**Provided entries:**
— START —

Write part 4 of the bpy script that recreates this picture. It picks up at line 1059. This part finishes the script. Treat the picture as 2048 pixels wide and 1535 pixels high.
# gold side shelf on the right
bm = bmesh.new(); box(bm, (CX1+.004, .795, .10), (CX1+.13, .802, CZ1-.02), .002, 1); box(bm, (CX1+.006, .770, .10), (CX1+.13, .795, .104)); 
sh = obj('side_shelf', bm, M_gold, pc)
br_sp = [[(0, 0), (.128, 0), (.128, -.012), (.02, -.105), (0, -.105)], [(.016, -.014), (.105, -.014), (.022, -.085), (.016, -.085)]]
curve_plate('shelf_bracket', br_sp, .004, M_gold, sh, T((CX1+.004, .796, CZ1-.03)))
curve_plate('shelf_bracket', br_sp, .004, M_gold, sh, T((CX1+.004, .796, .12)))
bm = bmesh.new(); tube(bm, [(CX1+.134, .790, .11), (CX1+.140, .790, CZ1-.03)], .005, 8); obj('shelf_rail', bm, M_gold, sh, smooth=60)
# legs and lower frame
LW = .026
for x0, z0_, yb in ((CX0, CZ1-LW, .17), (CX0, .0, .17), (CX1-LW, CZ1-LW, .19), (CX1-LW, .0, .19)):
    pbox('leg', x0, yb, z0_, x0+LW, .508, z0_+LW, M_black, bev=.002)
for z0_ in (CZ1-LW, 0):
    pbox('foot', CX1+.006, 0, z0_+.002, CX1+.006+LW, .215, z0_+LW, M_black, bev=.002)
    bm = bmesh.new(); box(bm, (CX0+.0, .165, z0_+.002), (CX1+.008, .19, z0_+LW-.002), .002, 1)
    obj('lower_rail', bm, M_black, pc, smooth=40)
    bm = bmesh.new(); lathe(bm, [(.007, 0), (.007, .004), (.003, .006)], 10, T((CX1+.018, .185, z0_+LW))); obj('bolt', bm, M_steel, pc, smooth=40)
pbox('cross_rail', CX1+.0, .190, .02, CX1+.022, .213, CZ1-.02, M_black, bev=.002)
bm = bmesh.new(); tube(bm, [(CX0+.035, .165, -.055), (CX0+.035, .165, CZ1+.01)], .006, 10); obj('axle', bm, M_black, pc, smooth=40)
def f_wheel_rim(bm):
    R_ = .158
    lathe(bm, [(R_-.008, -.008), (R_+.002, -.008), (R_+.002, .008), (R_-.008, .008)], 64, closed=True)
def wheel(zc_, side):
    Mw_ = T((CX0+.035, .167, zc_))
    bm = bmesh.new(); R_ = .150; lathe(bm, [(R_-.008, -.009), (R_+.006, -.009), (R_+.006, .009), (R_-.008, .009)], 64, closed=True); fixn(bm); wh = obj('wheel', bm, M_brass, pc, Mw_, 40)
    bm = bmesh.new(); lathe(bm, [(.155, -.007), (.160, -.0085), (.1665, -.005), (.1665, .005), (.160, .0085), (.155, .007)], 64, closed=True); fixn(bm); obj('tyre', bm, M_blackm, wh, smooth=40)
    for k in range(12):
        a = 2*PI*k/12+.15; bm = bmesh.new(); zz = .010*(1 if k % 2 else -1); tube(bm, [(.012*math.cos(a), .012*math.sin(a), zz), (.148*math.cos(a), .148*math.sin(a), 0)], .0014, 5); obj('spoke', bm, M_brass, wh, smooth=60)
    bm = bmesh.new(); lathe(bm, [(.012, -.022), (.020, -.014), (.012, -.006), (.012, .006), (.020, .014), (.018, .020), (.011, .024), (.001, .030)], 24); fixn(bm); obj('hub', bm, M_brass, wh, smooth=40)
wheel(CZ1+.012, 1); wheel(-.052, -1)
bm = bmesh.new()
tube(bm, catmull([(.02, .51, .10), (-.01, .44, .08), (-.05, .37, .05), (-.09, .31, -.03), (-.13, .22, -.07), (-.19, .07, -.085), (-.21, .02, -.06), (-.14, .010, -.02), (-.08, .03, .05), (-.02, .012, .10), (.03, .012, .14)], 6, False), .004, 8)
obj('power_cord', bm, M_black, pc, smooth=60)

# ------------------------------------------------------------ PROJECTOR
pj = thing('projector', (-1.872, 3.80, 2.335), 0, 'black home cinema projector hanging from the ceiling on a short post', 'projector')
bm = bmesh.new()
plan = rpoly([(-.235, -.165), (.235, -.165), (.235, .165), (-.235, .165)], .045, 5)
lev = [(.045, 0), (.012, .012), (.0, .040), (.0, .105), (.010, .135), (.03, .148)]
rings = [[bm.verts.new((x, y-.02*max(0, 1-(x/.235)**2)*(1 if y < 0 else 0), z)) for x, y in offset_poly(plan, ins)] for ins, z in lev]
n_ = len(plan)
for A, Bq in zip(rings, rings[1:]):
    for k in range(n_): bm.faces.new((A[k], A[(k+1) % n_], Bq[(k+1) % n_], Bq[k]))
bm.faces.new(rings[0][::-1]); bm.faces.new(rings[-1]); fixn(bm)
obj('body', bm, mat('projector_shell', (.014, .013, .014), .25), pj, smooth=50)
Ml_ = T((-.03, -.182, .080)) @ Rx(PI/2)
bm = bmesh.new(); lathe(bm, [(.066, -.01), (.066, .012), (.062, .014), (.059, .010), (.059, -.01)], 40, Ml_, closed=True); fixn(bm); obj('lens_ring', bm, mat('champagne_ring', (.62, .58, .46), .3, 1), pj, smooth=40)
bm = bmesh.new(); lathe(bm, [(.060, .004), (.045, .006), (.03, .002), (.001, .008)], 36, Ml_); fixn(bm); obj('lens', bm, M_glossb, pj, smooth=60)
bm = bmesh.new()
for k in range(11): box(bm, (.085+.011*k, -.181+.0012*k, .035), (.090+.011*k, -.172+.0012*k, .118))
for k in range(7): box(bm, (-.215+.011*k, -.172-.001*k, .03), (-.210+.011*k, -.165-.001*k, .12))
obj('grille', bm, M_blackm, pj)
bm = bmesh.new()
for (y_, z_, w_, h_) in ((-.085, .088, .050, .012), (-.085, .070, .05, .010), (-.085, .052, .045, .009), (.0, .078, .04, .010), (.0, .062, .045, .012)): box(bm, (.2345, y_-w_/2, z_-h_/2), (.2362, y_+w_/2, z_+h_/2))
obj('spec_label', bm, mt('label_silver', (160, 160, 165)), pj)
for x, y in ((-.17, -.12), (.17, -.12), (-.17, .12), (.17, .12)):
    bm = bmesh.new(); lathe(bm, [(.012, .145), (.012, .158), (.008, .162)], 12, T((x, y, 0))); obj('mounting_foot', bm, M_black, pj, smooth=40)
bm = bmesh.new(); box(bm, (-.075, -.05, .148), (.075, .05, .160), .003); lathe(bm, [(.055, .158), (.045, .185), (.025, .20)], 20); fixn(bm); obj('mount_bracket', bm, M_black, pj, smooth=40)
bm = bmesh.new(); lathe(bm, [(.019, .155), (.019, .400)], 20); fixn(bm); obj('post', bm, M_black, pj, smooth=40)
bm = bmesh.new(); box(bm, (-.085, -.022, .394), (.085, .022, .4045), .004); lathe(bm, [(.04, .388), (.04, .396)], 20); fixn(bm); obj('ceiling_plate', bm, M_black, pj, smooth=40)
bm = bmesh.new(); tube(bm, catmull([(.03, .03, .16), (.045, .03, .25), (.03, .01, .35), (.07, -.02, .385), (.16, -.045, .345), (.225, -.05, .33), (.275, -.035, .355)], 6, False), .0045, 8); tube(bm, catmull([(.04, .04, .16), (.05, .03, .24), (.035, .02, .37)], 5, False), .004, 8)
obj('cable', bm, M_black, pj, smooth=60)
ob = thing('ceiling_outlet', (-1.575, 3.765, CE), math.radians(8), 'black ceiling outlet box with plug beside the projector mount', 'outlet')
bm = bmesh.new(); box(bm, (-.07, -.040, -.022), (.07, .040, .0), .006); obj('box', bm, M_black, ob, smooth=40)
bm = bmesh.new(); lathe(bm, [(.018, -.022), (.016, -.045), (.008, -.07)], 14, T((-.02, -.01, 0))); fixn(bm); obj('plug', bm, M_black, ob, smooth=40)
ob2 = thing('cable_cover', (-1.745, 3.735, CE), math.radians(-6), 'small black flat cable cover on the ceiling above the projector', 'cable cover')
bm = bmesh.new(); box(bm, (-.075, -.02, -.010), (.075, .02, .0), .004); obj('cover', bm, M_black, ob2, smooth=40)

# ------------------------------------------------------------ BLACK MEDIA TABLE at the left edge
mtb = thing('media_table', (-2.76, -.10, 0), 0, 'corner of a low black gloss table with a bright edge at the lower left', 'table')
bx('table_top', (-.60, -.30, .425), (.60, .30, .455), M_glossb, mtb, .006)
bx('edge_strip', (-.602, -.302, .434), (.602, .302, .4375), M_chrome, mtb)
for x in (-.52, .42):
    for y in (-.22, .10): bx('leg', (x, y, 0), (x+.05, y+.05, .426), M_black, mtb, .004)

— END —
— START —

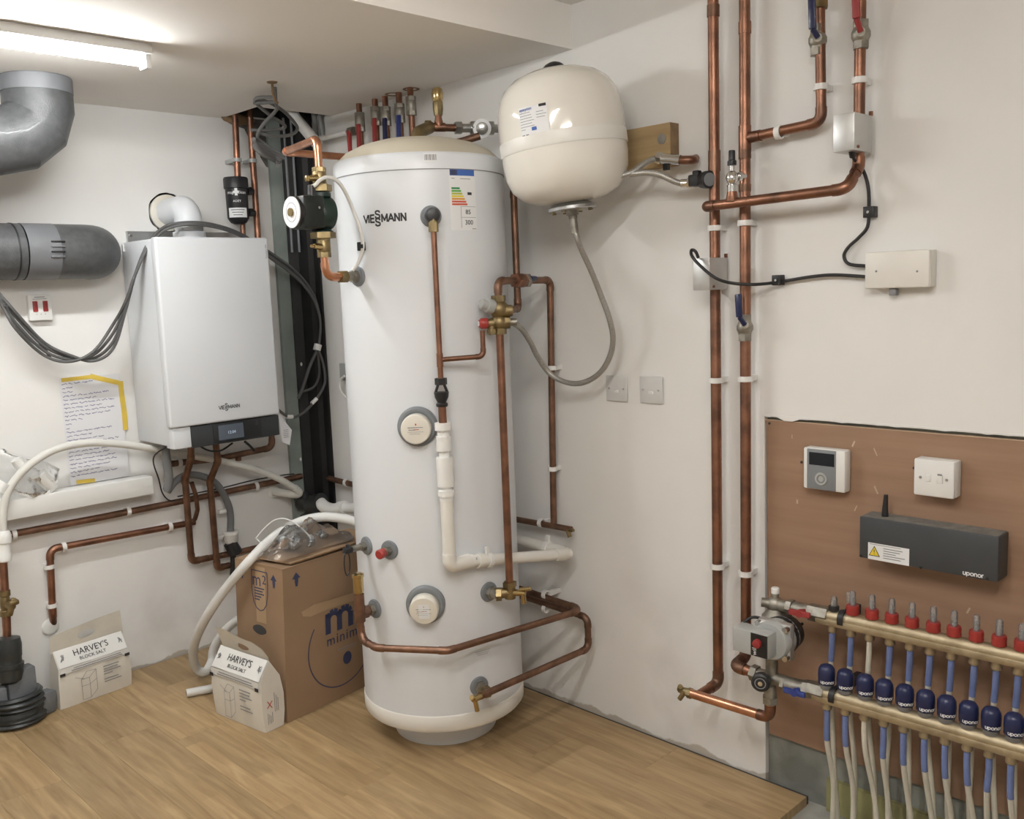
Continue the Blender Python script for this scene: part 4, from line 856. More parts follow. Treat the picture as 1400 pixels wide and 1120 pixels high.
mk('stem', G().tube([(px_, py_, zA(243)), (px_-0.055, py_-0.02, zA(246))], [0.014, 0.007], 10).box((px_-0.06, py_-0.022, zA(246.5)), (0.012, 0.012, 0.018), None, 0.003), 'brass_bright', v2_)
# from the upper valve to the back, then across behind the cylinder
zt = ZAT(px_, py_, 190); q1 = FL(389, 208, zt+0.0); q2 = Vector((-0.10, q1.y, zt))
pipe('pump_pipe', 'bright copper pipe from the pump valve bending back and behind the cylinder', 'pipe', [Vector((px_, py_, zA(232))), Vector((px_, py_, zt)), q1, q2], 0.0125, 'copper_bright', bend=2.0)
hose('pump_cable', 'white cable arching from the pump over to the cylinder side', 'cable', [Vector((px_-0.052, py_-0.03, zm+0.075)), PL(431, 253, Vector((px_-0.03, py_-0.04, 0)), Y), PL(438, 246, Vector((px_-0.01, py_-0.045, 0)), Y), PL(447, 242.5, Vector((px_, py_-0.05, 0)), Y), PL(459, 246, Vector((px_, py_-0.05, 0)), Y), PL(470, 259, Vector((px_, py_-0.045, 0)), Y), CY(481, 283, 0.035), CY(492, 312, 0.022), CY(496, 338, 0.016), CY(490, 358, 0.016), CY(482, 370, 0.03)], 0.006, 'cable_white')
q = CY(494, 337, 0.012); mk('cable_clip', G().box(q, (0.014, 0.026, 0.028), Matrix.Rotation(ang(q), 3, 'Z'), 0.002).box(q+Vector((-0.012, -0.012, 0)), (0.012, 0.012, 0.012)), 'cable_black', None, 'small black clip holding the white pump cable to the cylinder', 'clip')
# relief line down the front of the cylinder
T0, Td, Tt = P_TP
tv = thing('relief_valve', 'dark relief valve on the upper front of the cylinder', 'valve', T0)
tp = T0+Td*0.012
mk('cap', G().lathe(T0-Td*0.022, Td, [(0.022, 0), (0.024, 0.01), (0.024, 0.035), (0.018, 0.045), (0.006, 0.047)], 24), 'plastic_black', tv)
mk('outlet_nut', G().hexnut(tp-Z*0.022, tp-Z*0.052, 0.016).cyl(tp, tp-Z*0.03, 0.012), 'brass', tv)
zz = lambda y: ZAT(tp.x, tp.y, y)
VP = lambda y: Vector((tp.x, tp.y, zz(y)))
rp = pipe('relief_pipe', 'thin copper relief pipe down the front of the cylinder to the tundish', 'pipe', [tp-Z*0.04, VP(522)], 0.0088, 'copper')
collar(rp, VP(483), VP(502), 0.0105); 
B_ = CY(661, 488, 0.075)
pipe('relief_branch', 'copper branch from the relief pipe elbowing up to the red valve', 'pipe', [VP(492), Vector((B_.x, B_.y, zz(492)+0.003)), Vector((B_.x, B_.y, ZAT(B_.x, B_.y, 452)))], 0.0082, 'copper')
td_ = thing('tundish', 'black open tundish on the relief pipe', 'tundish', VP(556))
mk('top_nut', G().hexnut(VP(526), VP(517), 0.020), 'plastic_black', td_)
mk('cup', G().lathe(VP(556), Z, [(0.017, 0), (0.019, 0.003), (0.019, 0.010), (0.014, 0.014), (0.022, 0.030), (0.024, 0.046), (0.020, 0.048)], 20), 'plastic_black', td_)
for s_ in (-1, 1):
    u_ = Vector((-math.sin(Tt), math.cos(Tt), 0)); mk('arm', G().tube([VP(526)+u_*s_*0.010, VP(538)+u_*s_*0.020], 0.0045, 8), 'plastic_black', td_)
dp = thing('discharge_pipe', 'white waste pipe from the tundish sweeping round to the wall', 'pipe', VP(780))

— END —

**What is needed:**
Take every line containing the word "picture" and copy it.

**Task solution:**
Write part 4 of the bpy script that recreates this picture. It picks up at line 1059. This part finishes the script. Treat the picture as 2048 pixels wide and 1535 pixels high.
Continue the Blender Python script for this scene: part 4, from line 856. More parts follow. Treat the picture as 1400 pixels wide and 1120 pixels high.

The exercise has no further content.